Yes, there will be hearts everywhere, PDA will be acceptable all day long and affection will be amplified, but there’s nothing worse than you two not being clear on your intentions to throw your mood off.
So how do you ensure that there is no confusion or mix up? Simply put, be straightforward. There’s no need to beat around the bush or act like you don’t know what you want. Whether you’re trying the direct approach or adding the popular “or nah” to the end of your question, you need to handle your business. If you’re not comfortable enough to confirm your Valentine’s Day plans then maybe you shouldn’t be making plans with that person in the first place.
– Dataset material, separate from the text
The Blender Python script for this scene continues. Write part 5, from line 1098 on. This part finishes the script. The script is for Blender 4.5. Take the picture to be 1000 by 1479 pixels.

Also, there are people who don’t believe in making a big fuss over Valentine’s Day. Feb. 14 is just another date to them and it doesn’t have to be glorified. Love and affection is something that should be expressed and given daily — as some believe — so to make a big deal or go all out of your way for one day doesn’t make sense to some. Their argument is “what about all the other days?”
There’s also an alternative to having “the talk” with your companion. No sex. This may be the less common approach, but it’s an option. Believe it or not, there are still virgins out there and their position is made clear. There’s no pressure, discomfort or awkwardness in waiting on an answer or reply, because you already know what to expect.
Though I personally fit into the no sex category, I don’t believe in imposing my beliefs on others. To each their own. I do, however, promote safe sex. As cliché as it sounds, safe sex is the best sex. It may be a special day, but no one is too special for you to risk your health.
What if sex isn’t a part of your Valentine’s Day lineup at all? You could have recently started dating someone and you’re not physically trying to go there yet. That’s fine too. There are ways to be intimate without being physically or sexually intimate. Intimacy is really based on your own discretion. There isn’t a guideline or a book that says there’s one official way to be close. Again, this is something you need to clear with your partner or potential lover before trying to solidify any plans.
Love may be in the air or maybe it’s lust. Whatever it is, just make sure the person who’s helping you figure it out has the same intentions as you. Everybody’s not doing “it,” but if you are, be smart about it. Happy Valentine’s Day!